55Contracts with multi-year financial implications
(1) A county government entity may enter into a contract which will impose financial obligations on the county government entity beyond a financial year.
(2) Contracts imposing financial obligations in excess of one year may be concluded by the accounting officer only if—
- (a) the accounting officer discloses all finalized and signed contracts by the beginning of a financial year;
- (b) the finalized and signed contracts are budgeted for first, before new projects are considered by the accounting officer of the county government entity; and
- (c) the accounting officer secures the resources required in line with the financing requirements set out in the contracts.
56Reorganisation of government functions
(1) The county government may make policy changes in a financial year leading to—
- (a) creation of an additional county government entities; or
- (b) transferring certain functions or services of an existing county government department and agencies to—
- (i) another existing county government department or agency; (ii) a new county government department or agency; or
- (c) abolition of an existing county government department or Agency and transferring its functions or services to one or more county government department or agency.
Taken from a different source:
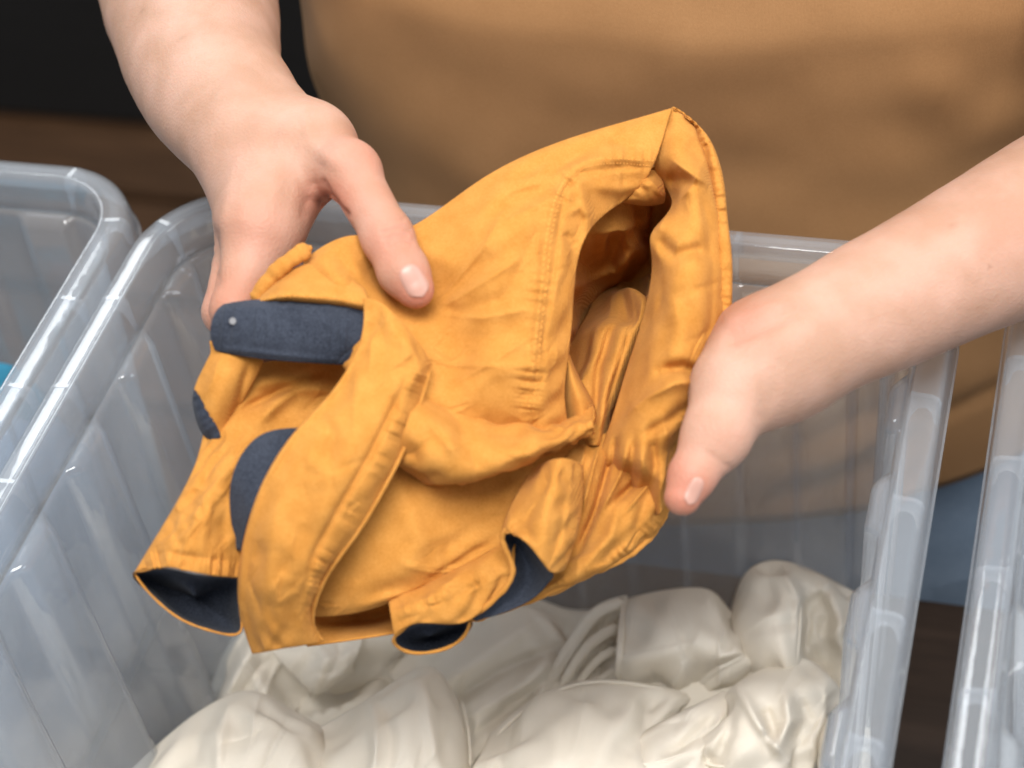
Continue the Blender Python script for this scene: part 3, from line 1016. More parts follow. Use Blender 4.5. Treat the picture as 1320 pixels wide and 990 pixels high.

(2) Before embarking on accounting entries and other adjustments to reflect the changes in paragraph (1), it shall be necessary to agree on the Actual status of the vote in respect of the following aspects of the affected functions and services based on the ledger balances of a trial balance to be drawn on a date to be communicated by the County Treasury—
- (a) the gross budgetary provision;
- (b) the approved appropriation in aid, if any, and whether in cash or credit purchase;
- (c) the approved development partner assistance and county government entity own revenue whether in cash or credit purchase if any;
- (d) the net budgetary provision;
- (e) the gross expenditure incurred;
- (f) the amount of county government entity own revenue and development partner assistance applied in cash or in credit purchases; and
- (g) the sharing of amounts held in the below-the-line group of accounts.
(3) When a county department or agency is abolished, its vote shall cease to function and consequently it shall be necessary to extract a trial balance as at the date of abolition and to ascertain the state of financial affairs of that vote which shall include—
- (a) the budgetary provision;
- (b) expenditure incurred; and
- (c) cash balance.
(4) The statement shall also be accompanied by analysis of the below the line group of accounts, on the basis of which, it should then be agreed on the amount of the related budget provision, expenditure incurred and the below the line balances to be shared out, if necessary.
(5) The supplementary Appropriation Act will provide the details of the affected votes, and the County Treasury, shall inform the affected Accounting Officers of the effective date when they shall effect accounting entries in their books and other necessary inter-vote adjustments.
(6) The book-keeping entries of a new vote shall be effected as outlined in the National Treasury Guidelines issued.